The Year of the Sex Olympics (tx. 29/7/1968) was first broadcast as part of
BBC2's Theatre 625 and provides an excellent example of writer Nigel Kneale at
his most imaginative but downbeat. His earlier work, Quatermass and the Pit
(BBC, 1958-59), concludes with the hope that mankind could rise above its baser,
more aggressive tendencies, and his following play, Wine of India (BBC,
15/4/1970), set in 2050, presents a flawed but essentially civilised society.
The Year of the Sex Olympics, however, delivers a considerably more Orwellian
vision of the future, seemingly influenced by 1984, which Kneale had adapted
both in 1954 and 1965.
Now regarded as one of the 1960s' most effective and engaging one-off pieces
of science fiction, the play is chiefly remembered for the prescience of the
scenarios it develops.

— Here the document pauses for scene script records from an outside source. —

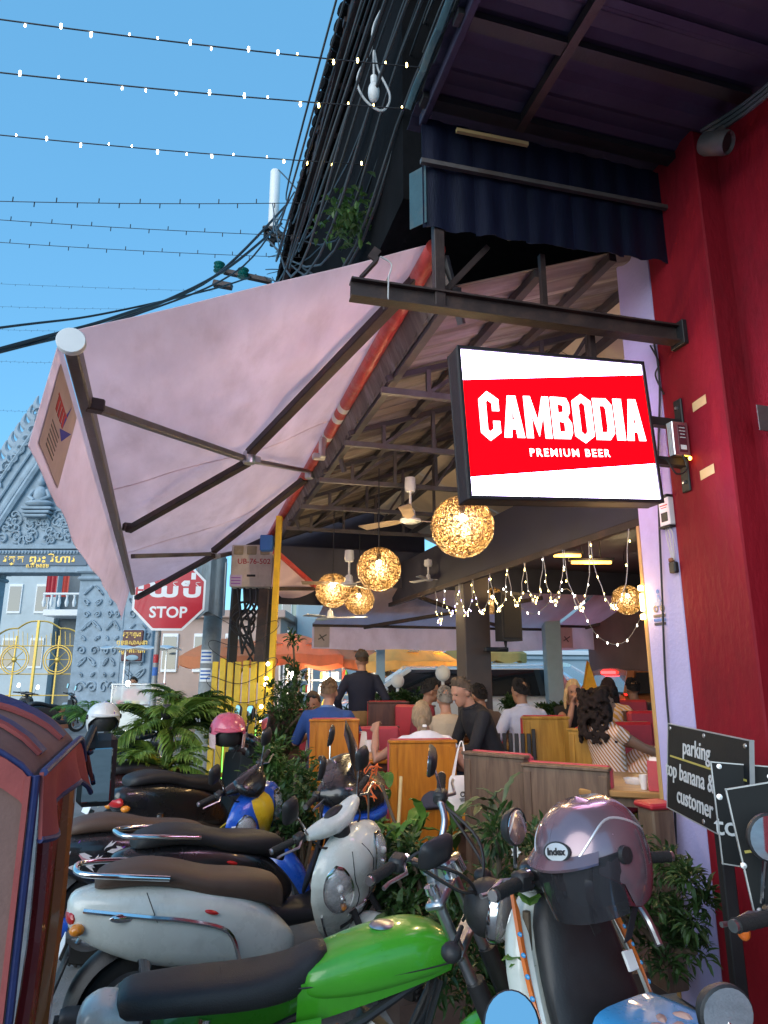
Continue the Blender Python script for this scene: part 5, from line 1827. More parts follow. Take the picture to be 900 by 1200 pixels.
back_awning('faded pink back awning left of the brown post', 366, 640, seed=1)
back_awning('faded pink back awning right of the brown post by the lilac wall', 653, 800, seed=4)
q0, q1, q2, q3 = at(322, 646, 8.8), at(372, 690, 9.8), at(330, 700, 9.6), at(318, 690, 8.9)
sa_ = thing('side_awning', 'small pale side awning between the yellow post and the globe lamps', 'awning', at(335, 690, 9.2))
m_ = MB(); m_.sheet(lambda a, b: q0.lerp(q1, a).lerp(q3.lerp(q2, a), b) - Vector((0, 0, .06 * math.sin(b * PI))), 8, 6, .004); obj('canvas', m_, M['awning'], sa_, 'W', 60)
m_ = MB(); m_.bar(q0, q1, .06, .06); obj('top_bar', m_, M['redtube'], sa_, 'W')
m_ = MB(); m_.bar(q3, q1, .05, .05); obj('arm', m_, M['brownsteel'], sa_, 'W')
m_ = MB(); m_.bar(at(310, 690, 9.0), at(302, 800, 9.0), .12, .12); obj('post', m_, M['brownsteel'], sa_, 'W')
# blue post with a lit slanting shop board
q = at(647, 760, 12.3)
bp_ = thing('blue_post', 'pale blue square post standing between the back awnings', 'post', (q.x, q.y, 0))
bluep = mat('pale_blue_paint', (.30, .42, .48), .6, 0, .1, 4)
m_ = MB(); m_.box((0, 0, 1.9), (.28, .28, 3.8), b=.01); obj('shaft', m_, bluep, bp_)
m_ = MB(); m_.box((0, 0, 2.75), (.36, .36, .12), b=.01); obj('capital', m_, bluep, bp_)
m_ = MB(); m_.bar((.05, -.05, 2.85), (.55, -.05, 3.6), .16, .2); obj('bracket', m_, bluep, bp_)
q = at(446, 790, 12.6)
m_ = MB(); m_.box((q.x, q.y, 1.3), (.16, .16, 2.6), b=.01)
tag(obj('blue_post', m_, bluep), 'slim pale blue post behind the standing man', 'post')

# ------------------------------------------------------------------ wall across the back street
wl = thing('street_wall', 'long pale blue grey wall with a white band behind the parked cars', 'wall', xy(9.5, 19.5, 0), TH)
wallm = mat('blue_grey_wall', (.36, .45, .50), .8, 0, .08, 1.5, .15, dirt=(.26, .33, .37), dscale=.8, damt=.5)
zb = on_t(650, 765, 19.4).z
m_ = MB(); m_.box((11.5, 19.6, 2.6), (17, .3, 5.2)); obj('wall', m_, wallm, wl, 'B')
m_ = MB(); m_.box((11.5, 19.40, zb), (17, .14, .13), b=.01); obj('band', m_, signwhite, wl, 'B')
m_ = MB(); m_.box((11.5, 19.42, zb - .16), (17, .08, .1), b=.01); obj('ledge', m_, wallm, wl, 'B')
for px, w in ((621, 26), (757, 20)):
    a = on_t(px, 767, 19.38)
    pl = thing('street_plate', 'small red name plate on the blue grey wall, %s' % ('above the white saloon car' if px < 700 else 'above the orange car'), 'sign', BM @ (a - Vector((0, 0, .08))), TH)
    m_ = MB(); m_.box((a.x, 19.40, a.z + .12), (w * .026, .03, .19), b=.004); obj('plate', m_, signred, pl, 'B')
    for j in range(4):
        m_ = MB(); m_.box((a.x - w * .0095 + .006 * w * j, 19.382, a.z + .12), (.0042 * w, .005, .05 + .02 * (j % 2))); obj('print_mark', m_, signwhite, pl, 'B')


# ------------------------------------------------------------------ cars
tyrem = mat('tyre_rubber', (.02, .02, .02), .85, 0, .2, 20, .2)
carglass = mat('car_glass', (.015, .02, .025), .05, 0, 0, spec=.9, coat=.6)


windsc_sky_tint = mat('windscreen', (.45, .58, .64), .08, .7, 0, coat=.5)  # pale blue colour painted in for the sky's reflection on the glass


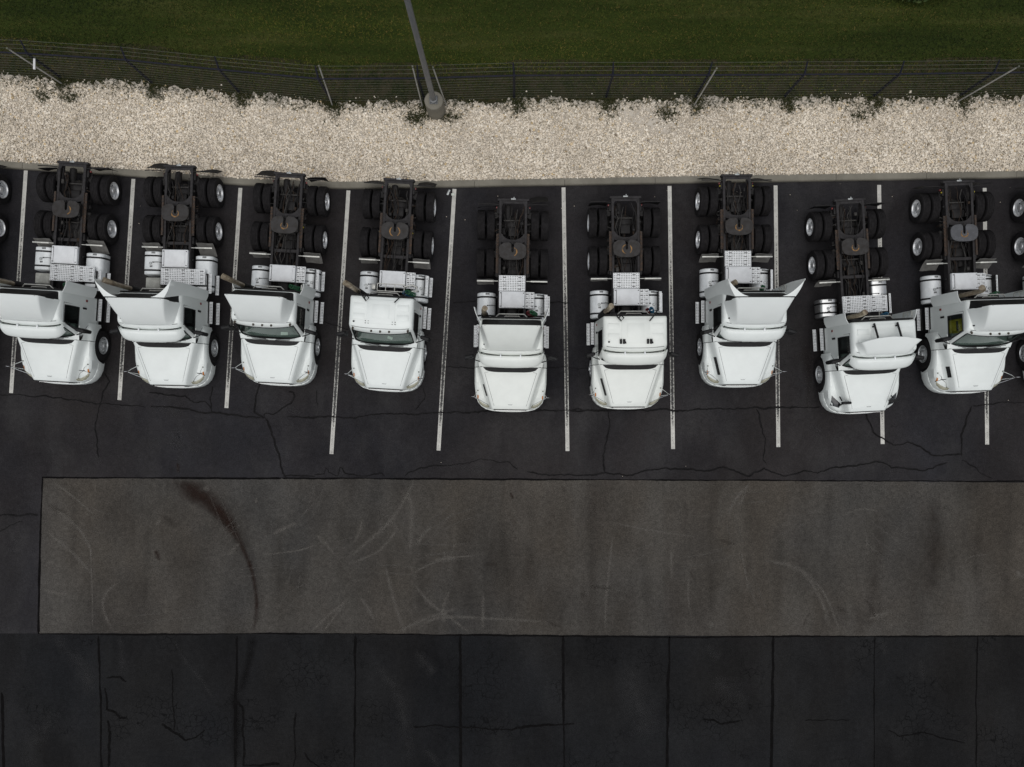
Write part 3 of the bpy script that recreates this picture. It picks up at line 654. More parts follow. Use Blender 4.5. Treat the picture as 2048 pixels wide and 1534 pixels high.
def blades(x, y, z0, h, w, lean, per=3):
    n = len(x); x, y, z0, h, w = (np.repeat(q, per) for q in (x, y, z0, h, w)); n *= per
    a = RN.uniform(0, 6.28, n); l = np.abs(RN.normal(0, lean, n)) + .25
    dx, dy = np.cos(a), np.sin(a)
    p0 = np.stack([x - dy * w, y + dx * w, z0], -1); p1 = np.stack([x + dy * w, y - dx * w, z0], -1)
    p2 = np.stack([x + dx * h * l, y + dy * h * l, z0 + h], -1)
    V = np.stack([p0, p1, p2], 1).reshape(-1, 3)
    return V, np.arange(3 * n).reshape(-1, 3)
n = 120000
x = RN.uniform(-25, 25, n); t = RN.uniform(0, 1, n) ** .9; base = np.interp(x, fx, fy)
y = base - .05 + t * 6.6
near = np.clip((y - base) / .9, 0, 1)
wob = .5 * (np.sin(x * 1.9 + np.sin(x * .7) * 2) + np.sin(x * 5.1 + 1) * .6)
k = RN.uniform(0, 1, n) < (.22 + .78 * near + .25 * wob * (near < 1)); x, y = x[k], y[k]
V, F = blades(x, y, np.full(len(x), KERB_H + .02), RN.uniform(.04, .09, len(x)), RN.uniform(.007, .014, len(x)), .6)
tag(obj('grass', np_mesh('grass', V, F, M['blade'])), 'short dark green grass beyond the fence', 'grass', kind='stuff')
# weeds round the feet of the posts and along the wire
X, Y, Hh = [], [], []
for px, py in FP:
    m_ = 230; X.append(RN.normal(px + .1, .17, m_)); Y.append(RN.normal(py - .22, .22, m_)); Hh.append(RN.uniform(.03, .10, m_))
m_ = 5200; xx = RN.uniform(-24, 24, m_); X.append(xx); Y.append(np.interp(xx, fx, fy) + RN.normal(-.12, .17, m_)); Hh.append(RN.uniform(.03, .08, m_))
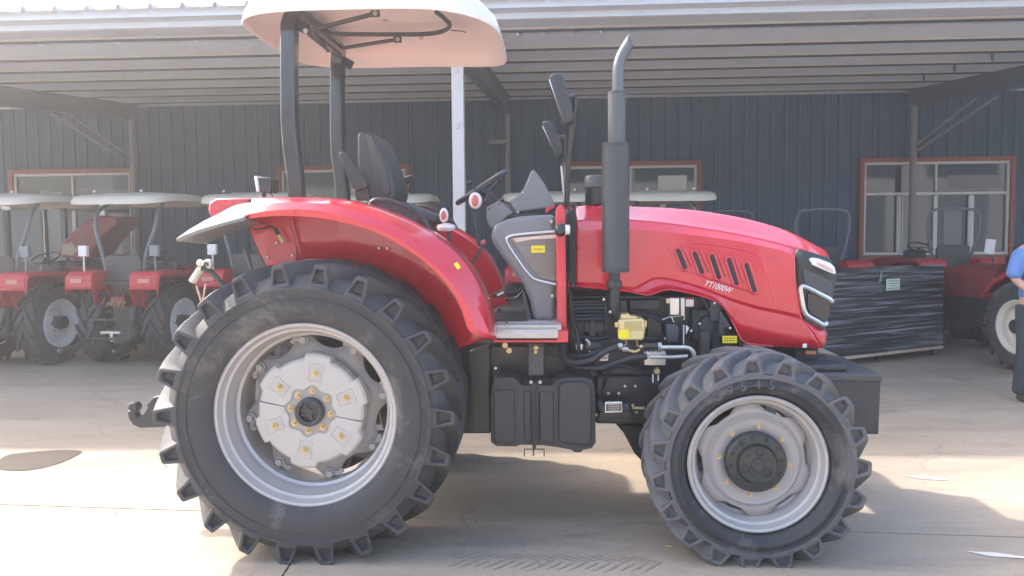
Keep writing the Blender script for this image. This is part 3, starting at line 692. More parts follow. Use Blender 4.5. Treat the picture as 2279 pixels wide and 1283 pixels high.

Most obviously, the play's characters devise a television
programme called 'The Live Life Show' in which a group of people is separated
from society. The ensuing struggle to adapt to new surroundings is broadcast
live, with the viewing public's voyeuristic pleasure heightened by the problems
participants endure. Both the template for this fictitious entertainment and the
audience's rapt reaction seem to presage the proliferation of 'reality'
television in the 1990s, and, in particular, Castaway (BBC, 2000), a show in
which members of the public volunteered to live on an inhospitable island
deprived of everyday luxuries normally available to society. Similarly,
the 'dumbing down', 'sexing up' and sheer predominance of television appear to
have been predicted by Kneale's play.
In reality, however, Kneale was merely identifying current trends and
evolving them to their logical extremes. For example, reality television had
already proved popular with Granada's ground-breaking 7-Up (ITV, 1964),
independent television was constantly facing accusations of appealing to the
lowest common denominator and the 1960s laissez-faire attitude towards onscreen
sex was already manifest in a profusion of cinematic soft porn. Even the
bizarre, modified form of English spoken throughout The Year of the Sex Olympics
brings to mind Anthony Burgess's novel A Clockwork Orange, published seven years
earlier and filmed by Stanley Kubrick in 1971. Nevertheless, Kneale's expert
marshalling of these elements, sound characterisation and the inexorable tension
and pathos which pervade the play ensure it stands as one of his most effective
scripts.
Roger Andrews' extraordinary set design offers another bonus but, sadly,
only a black and white version survives today.